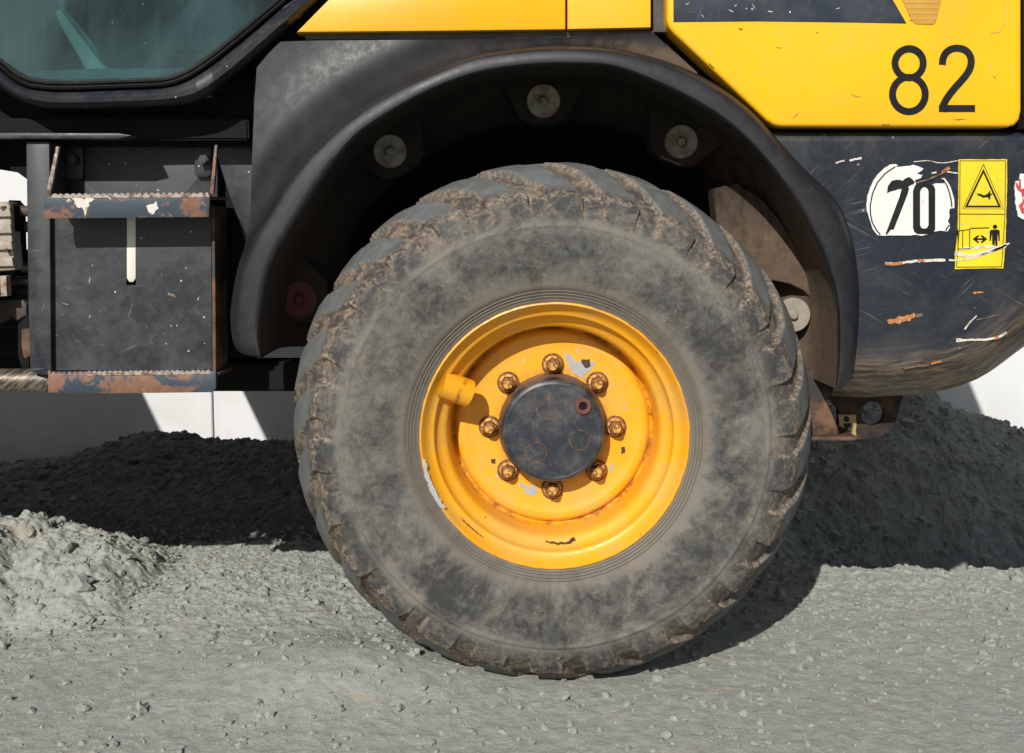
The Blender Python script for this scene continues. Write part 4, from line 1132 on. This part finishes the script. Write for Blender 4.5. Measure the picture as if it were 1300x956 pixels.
arrow = zp([(822, 656), (858, 628), (866, 636), (850, 650), (892, 650), (876, 636), (884, 628), (922, 656), (884, 684), (876, 676), (892, 662), (850, 662), (866, 676), (858, 684)])
ink('double_arrow', [arrow], YS - .0018)
ink('standing_figure', [zp(circ(973, 573, 15, 16)), zp([(948, 592), (996, 592), (1005, 604), (1005, 668), (997, 668), (993, 612), (990, 640), (989, 702), (976, 702), (973, 650), (970, 702), (955, 702), (953, 612), (945, 668), (936, 668), (938, 604)])], YS - .0018)
# red and white sticker at the right edge
slab('torn_sticker', torn(zp([(1105, 300), (1115, 265), (1135, 262), (1142, 215), (1160, 215), (1300, 225), (1300, 520), (1160, 520), (1130, 500), (1112, 420)]), .5, 3, 12), YS - .0012, .062, M['sign_white'], weight, label='torn red and white sticker at the right edge')
ink('torn_sticker_mark', [torn(zp([(1112, 300), (1118, 268), (1132, 300), (1136, 250), (1146, 250), (1150, 320), (1175, 310), (1220, 300), (1220, 350), (1160, 370), (1172, 410), (1160, 440), (1200, 460), (1190, 500), (1150, 480), (1130, 430), (1160, 400), (1150, 340), (1128, 330)]), .3, 3, 2)], YS - .0018, 'red')
# scratches and scuffs on the counterweight
def scr(pts, wd, mat, y=None, seed=1, amp=.5):
    slab('paint_scratch', torn(ribbon_poly([tuple(p) for p in spline(pts, max(6, len(pts) * 3))], wd), amp, 2.5, seed), (YS - .0006) if y is None else y, .0620 if y is None else y + .02, M[mat], weight)
scr([(1124, 334.5), (1134, 335), (1150, 333), (1170, 331), (1200, 330)], 3.2, 'scuff_white', seed=2)
scr([(1125, 334.8), (1135, 335.5), (1146, 333.8)], 3.6, 'scuff_rust', YS - .0016, seed=3)
scr([(1165, 330.8), (1174, 330.2)], 3.0, 'scuff_rust', YS - .0016, seed=4)
scr([(1205, 330), (1230, 329), (1255, 321), (1282, 309)], 2.2, 'scuff_white', YS - .0024, seed=5, amp=.7)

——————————

Exercise goal: Without the pictures, copy the material exactly as given.

Exercise answer:
The Blender Python script for this scene continues. Write part 4, from line 1132 on. This part finishes the script. Write for Blender 4.5. Measure the picture as if it were 1300x956 pixels.
arrow = zp([(822, 656), (858, 628), (866, 636), (850, 650), (892, 650), (876, 636), (884, 628), (922, 656), (884, 684), (876, 676), (892, 662), (850, 662), (866, 676), (858, 684)])
ink('double_arrow', [arrow], YS - .0018)
ink('standing_figure', [zp(circ(973, 573, 15, 16)), zp([(948, 592), (996, 592), (1005, 604), (1005, 668), (997, 668), (993, 612), (990, 640), (989, 702), (976, 702), (973, 650), (970, 702), (955, 702), (953, 612), (945, 668), (936, 668), (938, 604)])], YS - .0018)
# red and white sticker at the right edge
slab('torn_sticker', torn(zp([(1105, 300), (1115, 265), (1135, 262), (1142, 215), (1160, 215), (1300, 225), (1300, 520), (1160, 520), (1130, 500), (1112, 420)]), .5, 3, 12), YS - .0012, .062, M['sign_white'], weight, label='torn red and white sticker at the right edge')
ink('torn_sticker_mark', [torn(zp([(1112, 300), (1118, 268), (1132, 300), (1136, 250), (1146, 250), (1150, 320), (1175, 310), (1220, 300), (1220, 350), (1160, 370), (1172, 410), (1160, 440), (1200, 460), (1190, 500), (1150, 480), (1130, 430), (1160, 400), (1150, 340), (1128, 330)]), .3, 3, 2)], YS - .0018, 'red')
# scratches and scuffs on the counterweight
def scr(pts, wd, mat, y=None, seed=1, amp=.5):
    slab('paint_scratch', torn(ribbon_poly([tuple(p) for p in spline(pts, max(6, len(pts) * 3))], wd), amp, 2.5, seed), (YS - .0006) if y is None else y, .0620 if y is None else y + .02, M[mat], weight)
scr([(1124, 334.5), (1134, 335), (1150, 333), (1170, 331), (1200, 330)], 3.2, 'scuff_white', seed=2)
scr([(1125, 334.8), (1135, 335.5), (1146, 333.8)], 3.6, 'scuff_rust', YS - .0016, seed=3)
scr([(1165, 330.8), (1174, 330.2)], 3.0, 'scuff_rust', YS - .0016, seed=4)
scr([(1205, 330), (1230, 329), (1255, 321), (1282, 309)], 2.2, 'scuff_white', YS - .0024, seed=5, amp=.7)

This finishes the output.